Job: Retype the data exactly, from its first line to the line containing "sc.camera = cam", including both, and skip any picture.

Given information:
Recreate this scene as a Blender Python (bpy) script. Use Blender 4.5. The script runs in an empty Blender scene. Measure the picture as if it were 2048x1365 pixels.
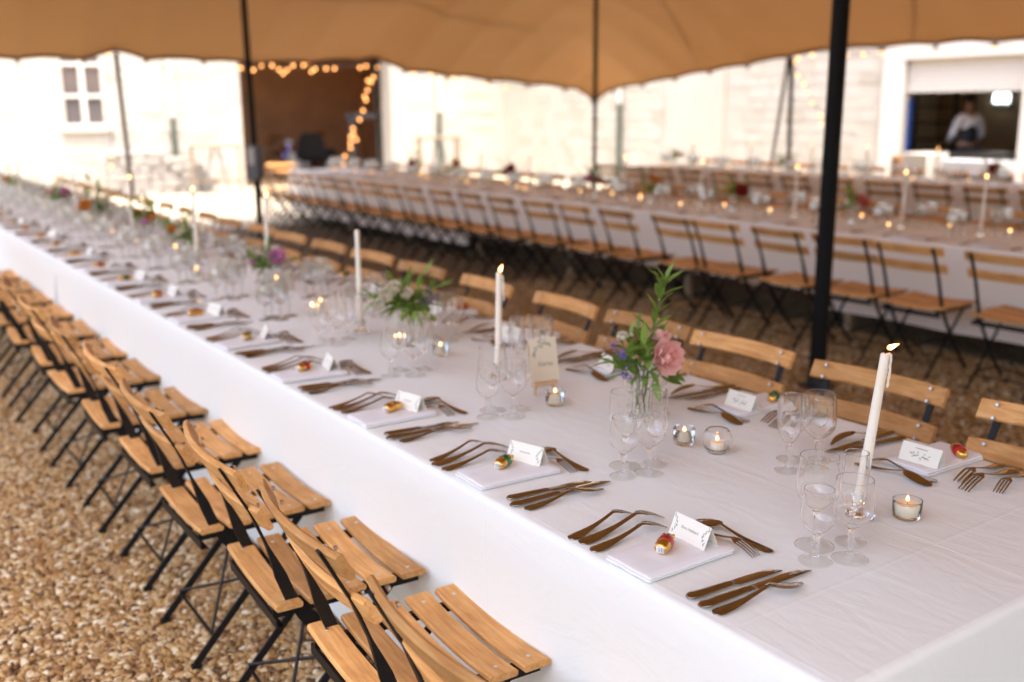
import bpy, math, random
from mathutils import Vector, Matrix, noise
from math import sin, cos, pi, radians as R, exp, sqrt
rnd = random.Random(7)
sc = bpy.context.scene
COL = sc.collection

# ------------------------------------------------------------------ camera
H = 1.648
YAW, PITCH, ROLL, FPX = R(34.58), R(12.96), R(-0.51), 2015.0
FW = Vector((sin(YAW)*cos(PITCH), cos(YAW)*cos(PITCH), -sin(PITCH)))
_r = Vector((cos(YAW), -sin(YAW), 0)); _u = _r.cross(FW)
RT = _r*cos(ROLL) + _u*sin(ROLL)
UP = -_r*sin(ROLL) + _u*cos(ROLL)
cd = bpy.data.cameras.new('camera'); cam = bpy.data.objects.new('camera', cd); COL.objects.link(cam)
M = Matrix((RT, UP, -FW)).transposed().to_4x4(); M.translation = (0, 0, H)
cam.matrix_world = M
cd.sensor_width = 36; cd.lens = FPX/2048*36; cd.clip_end = 400; cd.clip_start = .05
cd.dof.use_dof = True; cd.dof.focus_distance = 2.13; cd.dof.aperture_fstop = 1.95
sc.camera = cam

# ------------------------------------------------------------------ light
SUNV = Vector((-.12, -.27, .92)).normalized()
w = bpy.data.worlds.new('World'); sc.world = w; w.use_nodes = True
nt = w.node_tree; nt.nodes.clear()
sky = nt.nodes.new('ShaderNodeTexSky'); sky.sky_type = 'NISHITA'; sky.sun_disc = False; sky.dust_density = 6; sky.air_density = .8; sky.ozone_density = .4
sky.sun_elevation = math.asin(SUNV.z); sky.sun_rotation = math.atan2(SUNV.x, SUNV.y)
bg = nt.nodes.new('ShaderNodeBackground'); bg.inputs[1].default_value = .15
wo = nt.nodes.new('ShaderNodeOutputWorld'); nt.links.new(sky.outputs[0], bg.inputs[0]); nt.links.new(bg.outputs[0], wo.inputs[0])
sl = bpy.data.lights.new('sun', 'SUN'); sl.energy = 0.75; sl.angle = R(11); sl.color = (1, .90, .76)
so = bpy.data.objects.new('sun', sl); COL.objects.link(so); so.location = (-5, -5, 20)
so.rotation_euler = (-SUNV).to_track_quat('-Z', 'Y').to_euler()
vs = sc.view_settings; sc.display_settings.display_device = 'sRGB'
vs.view_transform = 'Standard'; vs.look = 'None'; vs.gamma = 1; vs.use_curve_mapping = False
vs.exposure = 2.47
cy = sc.cycles
cy.max_bounces = 20; cy.diffuse_bounces = 5; cy.glossy_bounces = 6; cy.transmission_bounces = 20
cy.transparent_max_bounces = 40; cy.sample_clamp_indirect = 6; cy.use_denoising = True
cy.use_adaptive_sampling = True; cy.adaptive_threshold = .02; cy.blur_glossy = .3
try: cy.denoiser = 'OPENIMAGEDENOISE'
except Exception: pass

# ------------------------------------------------------------------ materials
def nmat(name):
    m = bpy.data.materials.new(name); m.use_nodes = True
    t = m.node_tree; b = t.nodes['Principled BSDF']; return m, t, b
def nd(t, typ, **kw):
    n = t.nodes.new(typ)
    for k, v in kw.items():
        if k.startswith('i_'):
            key = k[2:]; key = int(key) if key.isdigit() else key.replace('_', ' ')
            n.inputs[key].default_value = v
        else: setattr(n, k, v)
    return n
def ramp(t, stops, fac=None):
    r = t.nodes.new('ShaderNodeValToRGB'); e = r.color_ramp.elements
    while len(e) < len(stops): e.new(.5)
    for k, (p, c) in enumerate(stops): e[k].position = p; e[k].color = (*c, 1)
    if fac is not None: t.links.new(fac, r.inputs[0])
    return r
def mat(name, col, rough=.6, metal=0, var=0, vscale=20, bump=0, bscale=200, **kw):
    m, t, b = nmat(name)
    b.inputs['Base Color'].default_value = (*col, 1); b.inputs['Roughness'].default_value = rough; b.inputs['Metallic'].default_value = metal
    for k, v in kw.items(): b.inputs[k.replace('_', ' ')].default_value = v
    tc = nd(t, 'ShaderNodeTexCoord')
    if var:
        n = nd(t, 'ShaderNodeTexNoise', i_Scale=vscale, i_Detail=6); t.links.new(tc.outputs['Object'], n.inputs['Vector'])
        r = ramp(t, [(.25, tuple(c*(1-var) for c in col)), (.75, tuple(min(1, c*(1+var*.6)) for c in col))], n.outputs[0])
        t.links.new(r.outputs[0], b.inputs['Base Color'])
    if bump:
        n2 = nd(t, 'ShaderNodeTexNoise', i_Scale=bscale, i_Detail=4); t.links.new(tc.outputs['Object'], n2.inputs['Vector'])
        bp = nd(t, 'ShaderNodeBump', i_Strength=bump, i_Distance=.003); t.links.new(n2.outputs[0], bp.inputs['Height']); t.links.new(bp.outputs[0], b.inputs['Normal'])
    return m
def emat(name, col, s):
    m = bpy.data.materials.new(name); m.use_nodes = True; t = m.node_tree; t.nodes.clear()
    e = nd(t, 'ShaderNodeEmission', i_Strength=s); e.inputs[0].default_value = (*col, 1)
    o = nd(t, 'ShaderNodeOutputMaterial'); t.links.new(e.outputs[0], o.inputs[0]); return m

def wood_mat(name, c1, c2, c3):
    m, t, b = nmat(name)
    tc = nd(t, 'ShaderNodeTexCoord'); oi = nd(t, 'ShaderNodeObjectInfo')
    ad = nd(t, 'ShaderNodeVectorMath', operation='ADD'); t.links.new(tc.outputs['Object'], ad.inputs[0])
    ml = nd(t, 'ShaderNodeMath', operation='MULTIPLY'); ml.inputs[1].default_value = 37; t.links.new(oi.outputs['Random'], ml.inputs[0])
    t.links.new(ml.outputs[0], ad.inputs[1])
    mp = nd(t, 'ShaderNodeMapping'); mp.inputs['Scale'].default_value = (3, 38, 38); t.links.new(ad.outputs[0], mp.inputs[0])
    n = nd(t, 'ShaderNodeTexNoise', i_Scale=2.2, i_Detail=7, i_Distortion=.6); t.links.new(mp.outputs[0], n.inputs['Vector'])
    r = ramp(t, [(.25, c1), (.5, c2), (.78, c3)], n.outputs[0])
    n2 = nd(t, 'ShaderNodeTexNoise', i_Scale=9, i_Detail=3); t.links.new(ad.outputs[0], n2.inputs['Vector'])
    r2 = ramp(t, [(.3, (.80, .74, .68)), (.62, (1.05, 1.03, 1))], n2.outputs[0])
    mx = nd(t, 'ShaderNodeMix', data_type='RGBA', blend_type='MULTIPLY'); mx.inputs[0].default_value = .8
    t.links.new(r.outputs[0], mx.inputs[6]); t.links.new(r2.outputs[0], mx.inputs[7])
    hs = nd(t, 'ShaderNodeHueSaturation'); mr = nd(t, 'ShaderNodeMapRange', i_3=.70, i_4=1.18); t.links.new(oi.outputs['Random'], mr.inputs[0])
    t.links.new(mr.outputs[0], hs.inputs['Value']); t.links.new(mx.outputs[2], hs.inputs['Color'])
    t.links.new(hs.outputs[0], b.inputs['Base Color'])
    b.inputs['Roughness'].default_value = .6; b.inputs['Specular IOR Level'].default_value = .22
    bp = nd(t, 'ShaderNodeBump', i_Strength=.25, i_Distance=.002); t.links.new(n.outputs[0], bp.inputs['Height']); t.links.new(bp.outputs[0], b.inputs['Normal'])
    return m
WOOD = wood_mat('chair wood', (.50, .228, .068), (.65, .34, .12), (.74, .445, .20))
BLACK = mat('black chair steel', (.007, .006, .0055), .5, 0, .4, 60, .15, 300, Specular_IOR_Level=.3)
POLE = mat('black tent pole', (.004, .0035, .0035), .65, Specular_IOR_Level=.2)
STEEL = mat('polished cutlery steel', (.37, .335, .295), .05, 1)
ZINC = mat('rivet zinc', (.6, .6, .58), .35, 1)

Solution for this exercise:
Recreate this scene as a Blender Python (bpy) script. Use Blender 4.5. The script runs in an empty Blender scene. Measure the picture as if it were 2048x1365 pixels.
import bpy, math, random
from mathutils import Vector, Matrix, noise
from math import sin, cos, pi, radians as R, exp, sqrt
rnd = random.Random(7)
sc = bpy.context.scene
COL = sc.collection

# ------------------------------------------------------------------ camera
H = 1.648
YAW, PITCH, ROLL, FPX = R(34.58), R(12.96), R(-0.51), 2015.0
FW = Vector((sin(YAW)*cos(PITCH), cos(YAW)*cos(PITCH), -sin(PITCH)))
_r = Vector((cos(YAW), -sin(YAW), 0)); _u = _r.cross(FW)
RT = _r*cos(ROLL) + _u*sin(ROLL)
UP = -_r*sin(ROLL) + _u*cos(ROLL)
cd = bpy.data.cameras.new('camera'); cam = bpy.data.objects.new('camera', cd); COL.objects.link(cam)
M = Matrix((RT, UP, -FW)).transposed().to_4x4(); M.translation = (0, 0, H)
cam.matrix_world = M
cd.sensor_width = 36; cd.lens = FPX/2048*36; cd.clip_end = 400; cd.clip_start = .05
cd.dof.use_dof = True; cd.dof.focus_distance = 2.13; cd.dof.aperture_fstop = 1.95
sc.camera = cam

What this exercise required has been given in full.